#### Task statement:
Pictures stay out; everything else in the records below is copied exactly.

#### Stored items from a collection:

------------------------------------------------

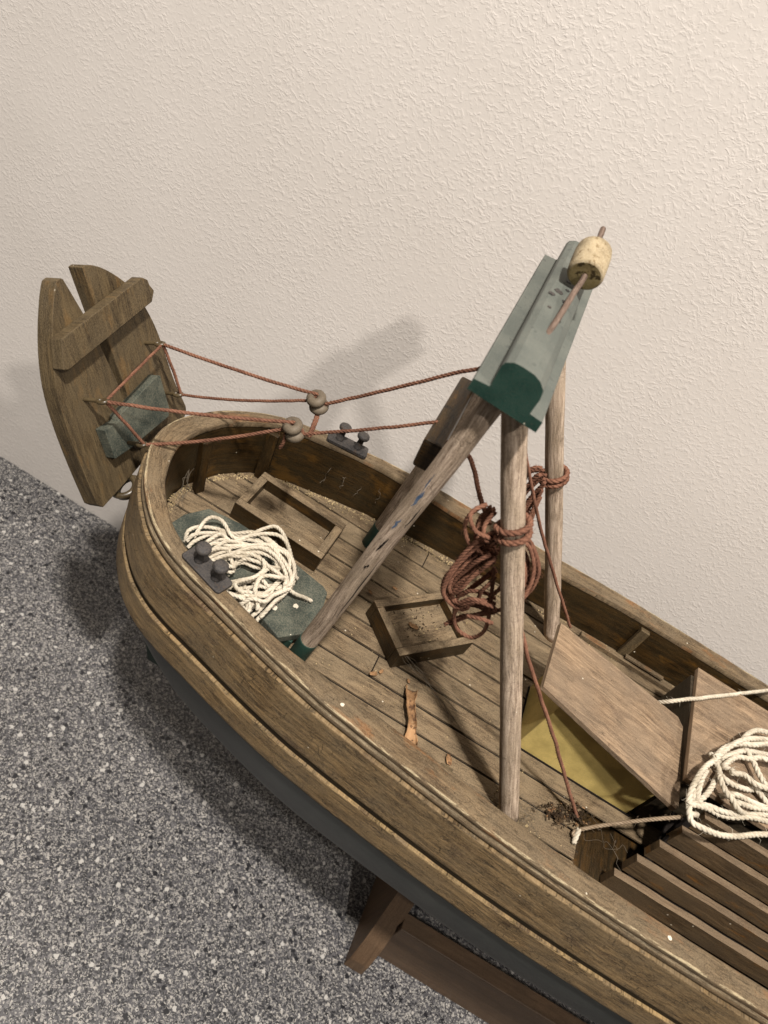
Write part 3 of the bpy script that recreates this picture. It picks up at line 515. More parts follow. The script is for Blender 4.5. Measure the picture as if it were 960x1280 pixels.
def sweep(prof, i0=0, i1=None, vfun=None, flip=False):    # prof(x) -> list of (offset outwards, z)
    rows = []; uvs = []
    for i in range(i0, i1 or len(PLAN)):
        p, n = PLAN[i], NRM[i]; q = prof(p.x); 
        jd = [.011 * mnoise.noise((ARC[i] * 1.1, k * .37 + 3, q[0][1])) + .006 * mnoise.noise((ARC[i] * 3.2, k * .9, 8)) for k in range(len(q))]
        rows.append([V3((p.x + n.x * (d + e), p.y + n.y * (d + e), z + e * .9)) for (d, z), e in zip(q, jd)])
        cum = [0.0]
        for a, b in zip(q, q[1:]): cum.append(cum[-1] + math.hypot(b[0] - a[0], b[1] - a[1]))
        uvs.append([(ARC[i], (vfun(d, z, c, p.x) if vfun else c)) for (d, z), c in zip(q, cum)])
    return rows, uvs

BOAT = thing('model_boat', 'weathered wooden model fishing boat with open planked deck on a brown stand', 'model boat', (0, 0, TOP + 8))
def part(name, mb, mats, bevel=0.0, parent=None, label=None):
    o = link(name, mb, mats, parent or BOAT, base=V3((parent or BOAT)['_base']), bevel=bevel)
    if label: o['label'] = label
    return o
# rail cap: flat worn top, rounded lip
mb = MB()
r, u = sweep(lambda x: [(-capw(x) + .02, zc(x) - .24), (-capw(x), zc(x) - .05), (-capw(x) + .05, zc(x)), (-capw(x) * .5, zc(x) + .015), (-.07, zc(x) + .003), (-.01, zc(x) - .005), (.022, zc(x) - .022), (.032, zc(x) - .06), (.03, zc(x) - .15), (.015, zc(x) - .18), (-.05, zc(x) - .19)],
             vfun=lambda d, z, c, x: d if z > zc(x) - .04 else .10 + (zc(x) - z) if d > -.2 else d - .4)
mb.grid(r, u); part('rail_cap', mb, 'cap')
mb = MB()
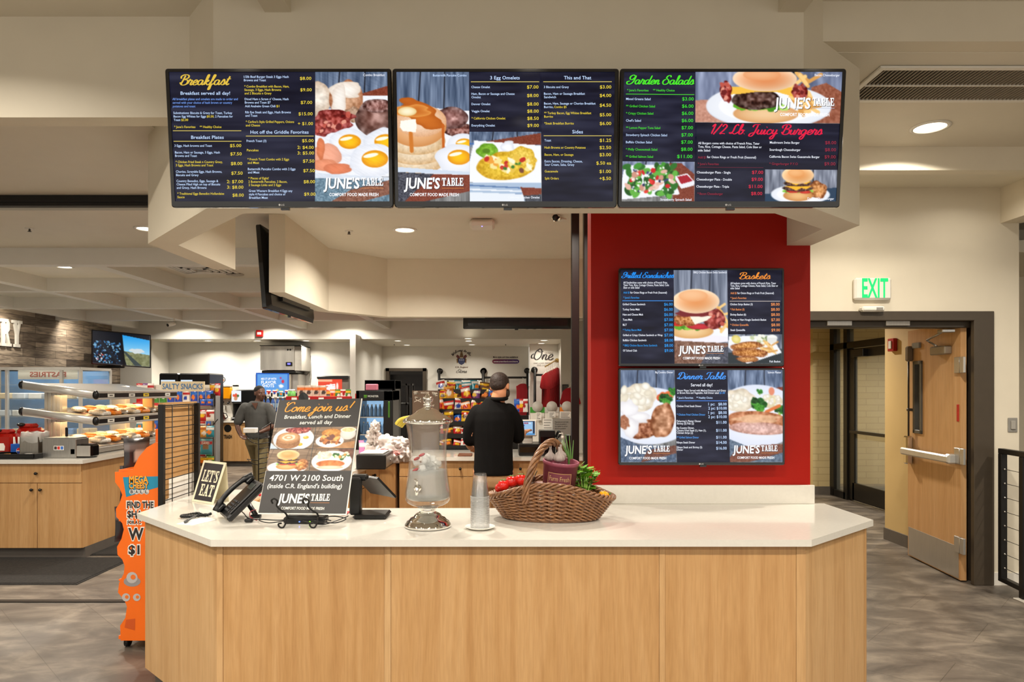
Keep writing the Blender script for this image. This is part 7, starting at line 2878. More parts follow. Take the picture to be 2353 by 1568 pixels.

------------------------------------------------

#### Task solution:
Write part 3 of the bpy script that recreates this picture. It picks up at line 515. More parts follow. The script is for Blender 4.5. Measure the picture as if it were 960x1280 pixels.
def sweep(prof, i0=0, i1=None, vfun=None, flip=False):    # prof(x) -> list of (offset outwards, z)
    rows = []; uvs = []
    for i in range(i0, i1 or len(PLAN)):
        p, n = PLAN[i], NRM[i]; q = prof(p.x); 
        jd = [.011 * mnoise.noise((ARC[i] * 1.1, k * .37 + 3, q[0][1])) + .006 * mnoise.noise((ARC[i] * 3.2, k * .9, 8)) for k in range(len(q))]
        rows.append([V3((p.x + n.x * (d + e), p.y + n.y * (d + e), z + e * .9)) for (d, z), e in zip(q, jd)])
        cum = [0.0]
        for a, b in zip(q, q[1:]): cum.append(cum[-1] + math.hypot(b[0] - a[0], b[1] - a[1]))
        uvs.append([(ARC[i], (vfun(d, z, c, p.x) if vfun else c)) for (d, z), c in zip(q, cum)])
    return rows, uvs

BOAT = thing('model_boat', 'weathered wooden model fishing boat with open planked deck on a brown stand', 'model boat', (0, 0, TOP + 8))
def part(name, mb, mats, bevel=0.0, parent=None, label=None):
    o = link(name, mb, mats, parent or BOAT, base=V3((parent or BOAT)['_base']), bevel=bevel)
    if label: o['label'] = label
    return o
# rail cap: flat worn top, rounded lip
mb = MB()
r, u = sweep(lambda x: [(-capw(x) + .02, zc(x) - .24), (-capw(x), zc(x) - .05), (-capw(x) + .05, zc(x)), (-capw(x) * .5, zc(x) + .015), (-.07, zc(x) + .003), (-.01, zc(x) - .005), (.022, zc(x) - .022), (.032, zc(x) - .06), (.03, zc(x) - .15), (.015, zc(x) - .18), (-.05, zc(x) - .19)],
             vfun=lambda d, z, c, x: d if z > zc(x) - .04 else .10 + (zc(x) - z) if d > -.2 else d - .4)
mb.grid(r, u); part('rail_cap', mb, 'cap')
mb = MB()
Keep writing the Blender script for this image. This is part 7, starting at line 2878. More parts follow. Take the picture to be 2353 by 1568 pixels.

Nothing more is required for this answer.